Few women in the ICT sector in Norway

The share of females employed in the private sector in general varied from 35 per cent in Sweden to 47 per cent in Latvia. In the ICT manufacturing sector the share of females employed was highest in Lithuania and Denmark (44 per cent). The lowest shares are found in Iceland and Norway (19 per cent and 27 per cent, respectively). ICT manufacturing employs relatively more females than the manufacturing sector in general in most of the countries, also in Norway. The services sector traditionally employs more women than the manufacturing sector. The share of females employed in the ICT services sector was highest in Latvia with 36 per cent and lowest in Norway with 26 per cent. In all the countries fewer females are employed in the ICT services sector than in the services sector in general. Norway turned out to be the country with fewest female employees in the ICT sector in total.

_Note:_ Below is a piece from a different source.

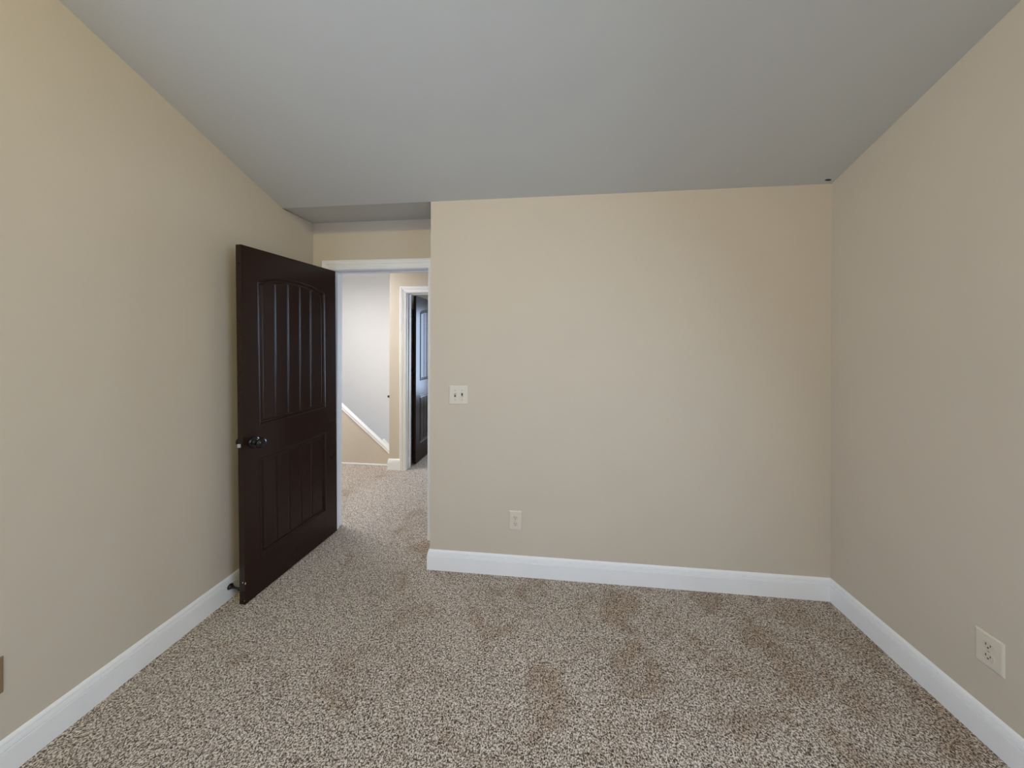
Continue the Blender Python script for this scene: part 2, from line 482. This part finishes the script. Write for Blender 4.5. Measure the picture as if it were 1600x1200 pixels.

A young workforce - a myth?

The ICT sector is generally believed to have a younger workforce than most other sectors. This was only to a certain extent true for the Baltic region, and it mainly applied to the ICT services sector. Only in Finland and Sweden the ICT manufacturing industry had higher shares of persons below 35 years employed than the manufacturing industry in general, in Denmark and Norway there are no significant differences in the age structure.

Within the services sector Latvia, Finland, Iceland and Lithuania all had much higher shares of young persons employed in ICT services compared with the total services sector. Norway and Sweden on the other hand, had a smaller share of young persons employed in the ICT services sector compared with the services sector in general. Only 15 per cent of the workforce in the ICT services sector in Norway was below 35 years, compared with 41 per cent in the total services sector. The employed persons in the ICT sector had a higher level of education than the persons employed in manufacturing and services in general.

Production and foreign trade with ICT goods

The production of ICT goods compared with total industrial production in 2001 ranged from 0.8 per cent in Latvia to 16 per cent in Finland. In Norway it represented 3.5 per cent. The composition of the national production of ICT goods showed a very heterogeneous pattern. The Finnish and Swedish production of ICT goods was to a large extent concentrated to telecommunications equipment, while electronic equipment was dominating in Lithuania. The Norwegian, Danish, German and Latvian production were more evenly distributed among the different types of ICT goods, even though telecommunications equipment accounted for the largest part of the production, around 3 0 per cent in all three countries.

Only Estonia, Finland and Sweden had an ICT export larger than the ICT import, and Estonia had the largest growth in export of ICT goods in the region. Finland and Sweden seemed to have the relatively highest investments in Research and Development. Norway's imports were twice its exports. The exports were concentrated around telecommunications, while imports were mainly computers.